# START OF COLLECTED MATERIAL

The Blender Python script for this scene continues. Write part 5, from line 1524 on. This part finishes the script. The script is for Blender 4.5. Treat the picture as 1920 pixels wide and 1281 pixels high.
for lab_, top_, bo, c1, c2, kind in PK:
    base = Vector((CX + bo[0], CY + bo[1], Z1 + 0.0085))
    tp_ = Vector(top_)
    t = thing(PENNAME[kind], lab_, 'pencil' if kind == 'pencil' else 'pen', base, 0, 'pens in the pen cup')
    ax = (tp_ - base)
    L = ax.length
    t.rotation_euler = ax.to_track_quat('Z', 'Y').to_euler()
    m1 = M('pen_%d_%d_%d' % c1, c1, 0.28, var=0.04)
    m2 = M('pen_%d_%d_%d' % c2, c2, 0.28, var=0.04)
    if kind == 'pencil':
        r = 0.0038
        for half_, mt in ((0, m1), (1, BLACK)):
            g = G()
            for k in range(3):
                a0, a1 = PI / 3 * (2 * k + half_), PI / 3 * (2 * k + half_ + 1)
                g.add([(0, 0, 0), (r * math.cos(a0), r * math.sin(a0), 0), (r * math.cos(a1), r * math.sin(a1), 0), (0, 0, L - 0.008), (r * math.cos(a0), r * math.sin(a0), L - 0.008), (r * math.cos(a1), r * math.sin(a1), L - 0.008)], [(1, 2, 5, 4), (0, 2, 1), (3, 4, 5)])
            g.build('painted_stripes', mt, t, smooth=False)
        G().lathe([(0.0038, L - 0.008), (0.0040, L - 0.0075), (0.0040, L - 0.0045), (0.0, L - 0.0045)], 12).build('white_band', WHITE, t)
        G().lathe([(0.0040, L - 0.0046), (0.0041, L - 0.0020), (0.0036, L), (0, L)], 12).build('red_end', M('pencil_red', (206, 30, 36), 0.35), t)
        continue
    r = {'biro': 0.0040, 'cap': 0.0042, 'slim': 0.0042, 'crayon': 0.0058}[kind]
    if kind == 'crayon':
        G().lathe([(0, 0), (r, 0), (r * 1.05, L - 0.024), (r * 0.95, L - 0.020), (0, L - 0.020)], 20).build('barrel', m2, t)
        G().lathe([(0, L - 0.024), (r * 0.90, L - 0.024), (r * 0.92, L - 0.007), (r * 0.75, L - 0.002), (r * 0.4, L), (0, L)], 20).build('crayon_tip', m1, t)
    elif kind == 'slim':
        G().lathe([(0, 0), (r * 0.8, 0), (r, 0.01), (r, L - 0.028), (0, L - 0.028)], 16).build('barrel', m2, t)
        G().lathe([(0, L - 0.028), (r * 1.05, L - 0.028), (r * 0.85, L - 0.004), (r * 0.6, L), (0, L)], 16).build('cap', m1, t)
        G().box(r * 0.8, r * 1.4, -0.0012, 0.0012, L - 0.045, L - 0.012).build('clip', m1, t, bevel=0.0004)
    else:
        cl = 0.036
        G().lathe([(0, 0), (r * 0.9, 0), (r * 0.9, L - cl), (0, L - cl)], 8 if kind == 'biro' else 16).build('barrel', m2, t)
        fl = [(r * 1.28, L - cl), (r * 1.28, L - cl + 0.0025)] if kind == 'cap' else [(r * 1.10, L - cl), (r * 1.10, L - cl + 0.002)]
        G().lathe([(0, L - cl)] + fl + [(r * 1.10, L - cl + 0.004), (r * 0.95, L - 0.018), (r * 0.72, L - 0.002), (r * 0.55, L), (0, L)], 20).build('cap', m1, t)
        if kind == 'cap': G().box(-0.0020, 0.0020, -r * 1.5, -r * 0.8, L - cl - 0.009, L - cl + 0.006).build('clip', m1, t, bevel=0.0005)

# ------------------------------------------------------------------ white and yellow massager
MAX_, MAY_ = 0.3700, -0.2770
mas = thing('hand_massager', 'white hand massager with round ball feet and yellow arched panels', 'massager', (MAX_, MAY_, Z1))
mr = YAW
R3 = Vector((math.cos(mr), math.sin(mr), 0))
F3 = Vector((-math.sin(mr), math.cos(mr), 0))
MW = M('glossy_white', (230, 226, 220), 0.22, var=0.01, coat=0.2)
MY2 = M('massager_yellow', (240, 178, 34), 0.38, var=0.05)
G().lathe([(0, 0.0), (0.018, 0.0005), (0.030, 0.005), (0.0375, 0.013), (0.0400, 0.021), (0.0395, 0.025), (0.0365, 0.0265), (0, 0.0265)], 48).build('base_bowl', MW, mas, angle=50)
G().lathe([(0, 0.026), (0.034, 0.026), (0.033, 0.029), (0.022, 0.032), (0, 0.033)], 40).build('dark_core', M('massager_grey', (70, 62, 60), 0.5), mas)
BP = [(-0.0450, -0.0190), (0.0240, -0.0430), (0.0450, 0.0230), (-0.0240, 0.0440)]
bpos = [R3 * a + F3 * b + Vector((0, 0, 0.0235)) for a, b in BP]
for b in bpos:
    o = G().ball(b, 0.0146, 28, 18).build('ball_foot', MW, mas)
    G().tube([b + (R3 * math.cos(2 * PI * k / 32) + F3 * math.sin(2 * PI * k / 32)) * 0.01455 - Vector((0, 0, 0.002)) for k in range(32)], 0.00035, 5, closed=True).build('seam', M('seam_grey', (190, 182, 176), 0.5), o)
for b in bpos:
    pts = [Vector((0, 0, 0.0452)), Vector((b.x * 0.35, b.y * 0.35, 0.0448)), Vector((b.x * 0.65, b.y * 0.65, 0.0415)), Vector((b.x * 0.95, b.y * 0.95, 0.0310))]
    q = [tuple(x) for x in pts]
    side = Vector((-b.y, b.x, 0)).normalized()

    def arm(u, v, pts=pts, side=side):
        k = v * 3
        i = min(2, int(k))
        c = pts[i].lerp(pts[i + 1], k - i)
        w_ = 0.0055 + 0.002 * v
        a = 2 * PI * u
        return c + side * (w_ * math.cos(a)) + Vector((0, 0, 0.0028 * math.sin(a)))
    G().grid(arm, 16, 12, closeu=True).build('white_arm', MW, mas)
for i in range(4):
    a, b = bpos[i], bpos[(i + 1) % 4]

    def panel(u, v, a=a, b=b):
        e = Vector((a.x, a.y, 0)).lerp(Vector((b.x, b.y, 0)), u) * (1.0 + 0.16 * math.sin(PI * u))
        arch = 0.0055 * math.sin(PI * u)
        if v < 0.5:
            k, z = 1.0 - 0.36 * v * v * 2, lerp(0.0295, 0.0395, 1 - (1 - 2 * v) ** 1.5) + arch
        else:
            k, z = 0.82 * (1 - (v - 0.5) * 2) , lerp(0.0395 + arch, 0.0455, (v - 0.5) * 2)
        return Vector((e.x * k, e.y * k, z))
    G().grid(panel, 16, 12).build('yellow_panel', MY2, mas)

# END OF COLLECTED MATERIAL

## YOUR INSTRUCTIONS
Output the full listing exactly as it stands.

## ANSWER IN FULL
The Blender Python script for this scene continues. Write part 5, from line 1524 on. This part finishes the script. The script is for Blender 4.5. Treat the picture as 1920 pixels wide and 1281 pixels high.
for lab_, top_, bo, c1, c2, kind in PK:
    base = Vector((CX + bo[0], CY + bo[1], Z1 + 0.0085))
    tp_ = Vector(top_)
    t = thing(PENNAME[kind], lab_, 'pencil' if kind == 'pencil' else 'pen', base, 0, 'pens in the pen cup')
    ax = (tp_ - base)
    L = ax.length
    t.rotation_euler = ax.to_track_quat('Z', 'Y').to_euler()
    m1 = M('pen_%d_%d_%d' % c1, c1, 0.28, var=0.04)
    m2 = M('pen_%d_%d_%d' % c2, c2, 0.28, var=0.04)
    if kind == 'pencil':
        r = 0.0038
        for half_, mt in ((0, m1), (1, BLACK)):
            g = G()
            for k in range(3):
                a0, a1 = PI / 3 * (2 * k + half_), PI / 3 * (2 * k + half_ + 1)
                g.add([(0, 0, 0), (r * math.cos(a0), r * math.sin(a0), 0), (r * math.cos(a1), r * math.sin(a1), 0), (0, 0, L - 0.008), (r * math.cos(a0), r * math.sin(a0), L - 0.008), (r * math.cos(a1), r * math.sin(a1), L - 0.008)], [(1, 2, 5, 4), (0, 2, 1), (3, 4, 5)])
            g.build('painted_stripes', mt, t, smooth=False)
        G().lathe([(0.0038, L - 0.008), (0.0040, L - 0.0075), (0.0040, L - 0.0045), (0.0, L - 0.0045)], 12).build('white_band', WHITE, t)
        G().lathe([(0.0040, L - 0.0046), (0.0041, L - 0.0020), (0.0036, L), (0, L)], 12).build('red_end', M('pencil_red', (206, 30, 36), 0.35), t)
        continue
    r = {'biro': 0.0040, 'cap': 0.0042, 'slim': 0.0042, 'crayon': 0.0058}[kind]
    if kind == 'crayon':
        G().lathe([(0, 0), (r, 0), (r * 1.05, L - 0.024), (r * 0.95, L - 0.020), (0, L - 0.020)], 20).build('barrel', m2, t)
        G().lathe([(0, L - 0.024), (r * 0.90, L - 0.024), (r * 0.92, L - 0.007), (r * 0.75, L - 0.002), (r * 0.4, L), (0, L)], 20).build('crayon_tip', m1, t)
    elif kind == 'slim':
        G().lathe([(0, 0), (r * 0.8, 0), (r, 0.01), (r, L - 0.028), (0, L - 0.028)], 16).build('barrel', m2, t)
        G().lathe([(0, L - 0.028), (r * 1.05, L - 0.028), (r * 0.85, L - 0.004), (r * 0.6, L), (0, L)], 16).build('cap', m1, t)
        G().box(r * 0.8, r * 1.4, -0.0012, 0.0012, L - 0.045, L - 0.012).build('clip', m1, t, bevel=0.0004)
    else:
        cl = 0.036
        G().lathe([(0, 0), (r * 0.9, 0), (r * 0.9, L - cl), (0, L - cl)], 8 if kind == 'biro' else 16).build('barrel', m2, t)
        fl = [(r * 1.28, L - cl), (r * 1.28, L - cl + 0.0025)] if kind == 'cap' else [(r * 1.10, L - cl), (r * 1.10, L - cl + 0.002)]
        G().lathe([(0, L - cl)] + fl + [(r * 1.10, L - cl + 0.004), (r * 0.95, L - 0.018), (r * 0.72, L - 0.002), (r * 0.55, L), (0, L)], 20).build('cap', m1, t)
        if kind == 'cap': G().box(-0.0020, 0.0020, -r * 1.5, -r * 0.8, L - cl - 0.009, L - cl + 0.006).build('clip', m1, t, bevel=0.0005)

# ------------------------------------------------------------------ white and yellow massager
MAX_, MAY_ = 0.3700, -0.2770
mas = thing('hand_massager', 'white hand massager with round ball feet and yellow arched panels', 'massager', (MAX_, MAY_, Z1))
mr = YAW
R3 = Vector((math.cos(mr), math.sin(mr), 0))
F3 = Vector((-math.sin(mr), math.cos(mr), 0))
MW = M('glossy_white', (230, 226, 220), 0.22, var=0.01, coat=0.2)
MY2 = M('massager_yellow', (240, 178, 34), 0.38, var=0.05)
G().lathe([(0, 0.0), (0.018, 0.0005), (0.030, 0.005), (0.0375, 0.013), (0.0400, 0.021), (0.0395, 0.025), (0.0365, 0.0265), (0, 0.0265)], 48).build('base_bowl', MW, mas, angle=50)
G().lathe([(0, 0.026), (0.034, 0.026), (0.033, 0.029), (0.022, 0.032), (0, 0.033)], 40).build('dark_core', M('massager_grey', (70, 62, 60), 0.5), mas)
BP = [(-0.0450, -0.0190), (0.0240, -0.0430), (0.0450, 0.0230), (-0.0240, 0.0440)]
bpos = [R3 * a + F3 * b + Vector((0, 0, 0.0235)) for a, b in BP]
for b in bpos:
    o = G().ball(b, 0.0146, 28, 18).build('ball_foot', MW, mas)
    G().tube([b + (R3 * math.cos(2 * PI * k / 32) + F3 * math.sin(2 * PI * k / 32)) * 0.01455 - Vector((0, 0, 0.002)) for k in range(32)], 0.00035, 5, closed=True).build('seam', M('seam_grey', (190, 182, 176), 0.5), o)
for b in bpos:
    pts = [Vector((0, 0, 0.0452)), Vector((b.x * 0.35, b.y * 0.35, 0.0448)), Vector((b.x * 0.65, b.y * 0.65, 0.0415)), Vector((b.x * 0.95, b.y * 0.95, 0.0310))]
    q = [tuple(x) for x in pts]
    side = Vector((-b.y, b.x, 0)).normalized()

    def arm(u, v, pts=pts, side=side):
        k = v * 3
        i = min(2, int(k))
        c = pts[i].lerp(pts[i + 1], k - i)
        w_ = 0.0055 + 0.002 * v
        a = 2 * PI * u
        return c + side * (w_ * math.cos(a)) + Vector((0, 0, 0.0028 * math.sin(a)))
    G().grid(arm, 16, 12, closeu=True).build('white_arm', MW, mas)
for i in range(4):
    a, b = bpos[i], bpos[(i + 1) % 4]

    def panel(u, v, a=a, b=b):
        e = Vector((a.x, a.y, 0)).lerp(Vector((b.x, b.y, 0)), u) * (1.0 + 0.16 * math.sin(PI * u))
        arch = 0.0055 * math.sin(PI * u)
        if v < 0.5:
            k, z = 1.0 - 0.36 * v * v * 2, lerp(0.0295, 0.0395, 1 - (1 - 2 * v) ** 1.5) + arch
        else:
            k, z = 0.82 * (1 - (v - 0.5) * 2) , lerp(0.0395 + arch, 0.0455, (v - 0.5) * 2)
        return Vector((e.x * k, e.y * k, z))
    G().grid(panel, 16, 12).build('yellow_panel', MY2, mas)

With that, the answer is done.